§ STATED PROBLEM
Only the number is wanted: how many lines of these entries contain the word "part"?

── DATA IN THIS EXERCISE ──

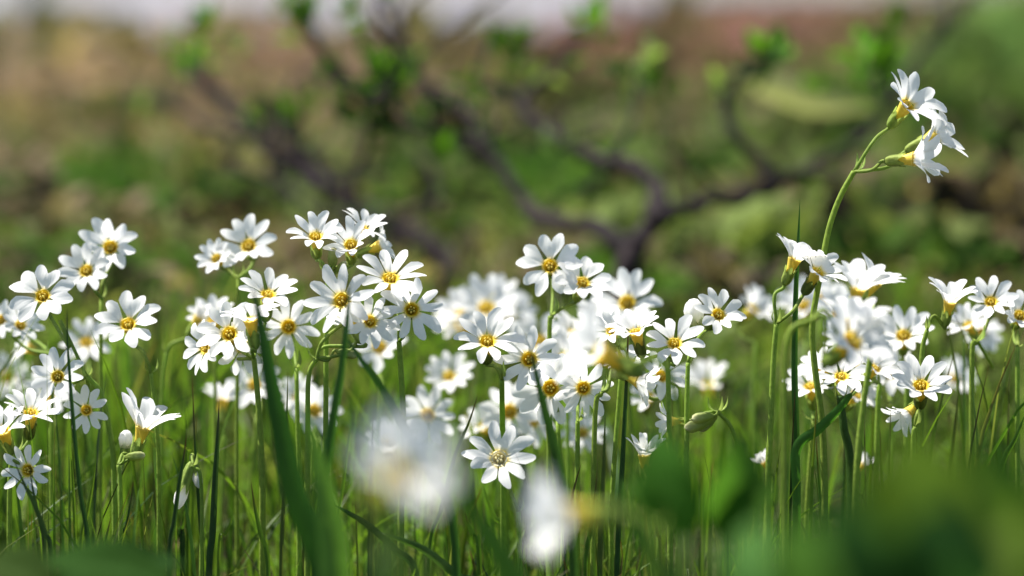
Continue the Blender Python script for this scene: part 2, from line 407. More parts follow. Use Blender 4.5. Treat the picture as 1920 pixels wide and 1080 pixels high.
def add_flower(root, spec, z0, J, rnd, sc_l=1.0):
    px, py, n = spec[0], spec[1], (D(spec[2]) + Vector((rnd.uniform(-.1, .1), rnd.uniform(-.1, .1), rnd.uniform(-.1, .1)))).normalized()
    o = spec[3] if len(spec) > 3 else {}
    z = z0 + o.get('dz', 0.0) * mm
    R = o.get('R', 58); s = R * z / FPX / (8.15 * mm) * rnd.uniform(.97, 1.07)
    cup = o.get('cup', 14) + 5; kind = o.get('k', 'mid'); roll = o.get('roll', rnd.uniform(0, 6.28))
    c = P(px, py, z); base = root.location
    if 'up' in o:      # turn the corolla until one petal points up
        q = frame_for(n, 0).to_3x3().transposed() @ CU
        roll = math.atan2(q.y, q.x) + math.radians(o['up'])
    M = Matrix.Translation(c - base) @ frame_for(n, roll) @ Matrix.Scale(s, 4)
    fl = obj('flower', TUBE, root, M)
    cj = rnd.uniform(-3, 7 if z0 < .73 else 20)
    for k in range(5):
        a = 2 * math.pi * k / 5 + rnd.uniform(-.07, .07)
        me = rnd.choice(PETALS[kind])
        cu = math.radians(cup + cj + rnd.uniform(-12, 10) + (rnd.uniform(15, 35) if rnd.random() < .07 else 0))
        m = Matrix.Rotation(a, 4, 'Z') @ Matrix.Translation((1.65 * mm, 0, 0.10 * mm + 0.05 * mm * (k % 2))) @ Matrix.Rotation(-cu, 4, 'Y') @ Matrix.Rotation(rnd.uniform(-.16, .16), 4, 'X')
        m = m @ Matrix.Scale(rnd.uniform(.93, 1.06) * o.get('ps', 1.0), 4)
        obj('petal', me, fl, m)
    T9 = Matrix.Diagonal((.82, .82, 1, 1)); obj('throat', THROAT_HAZED if o.get('pale') else THROAT, fl, T9); obj('stamens', STAMENS_HAZED if o.get('pale') else STAMENS, fl, T9)
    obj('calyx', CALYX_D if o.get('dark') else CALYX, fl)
    if not o.get('free'):
        b = c - n * (7.8 * mm * s)
        stalk(root, b, -n, J, o.get('via'), z)
    return fl
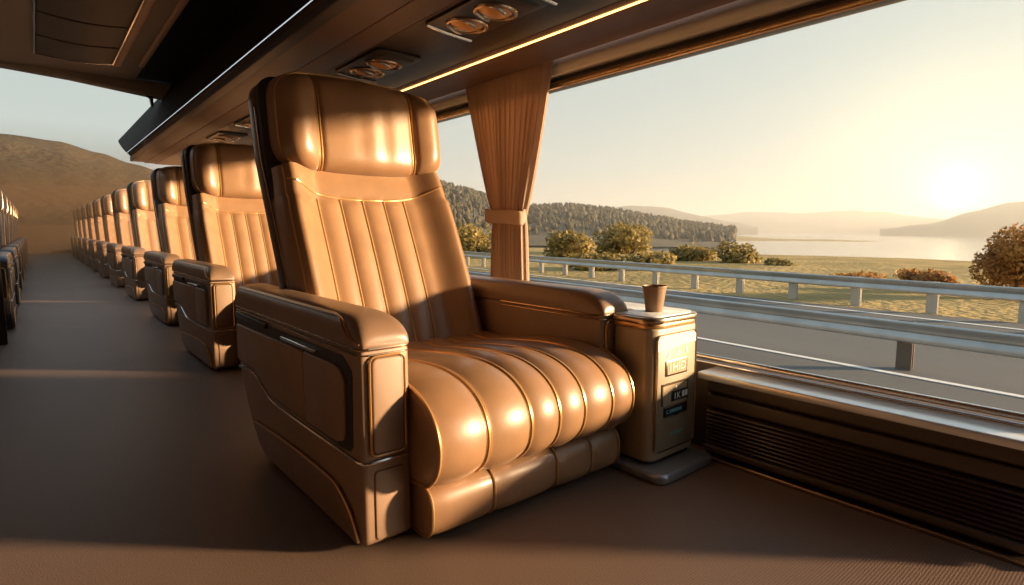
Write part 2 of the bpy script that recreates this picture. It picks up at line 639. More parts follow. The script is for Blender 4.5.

───

§ OUTPUT FOR THIS EXERCISE
2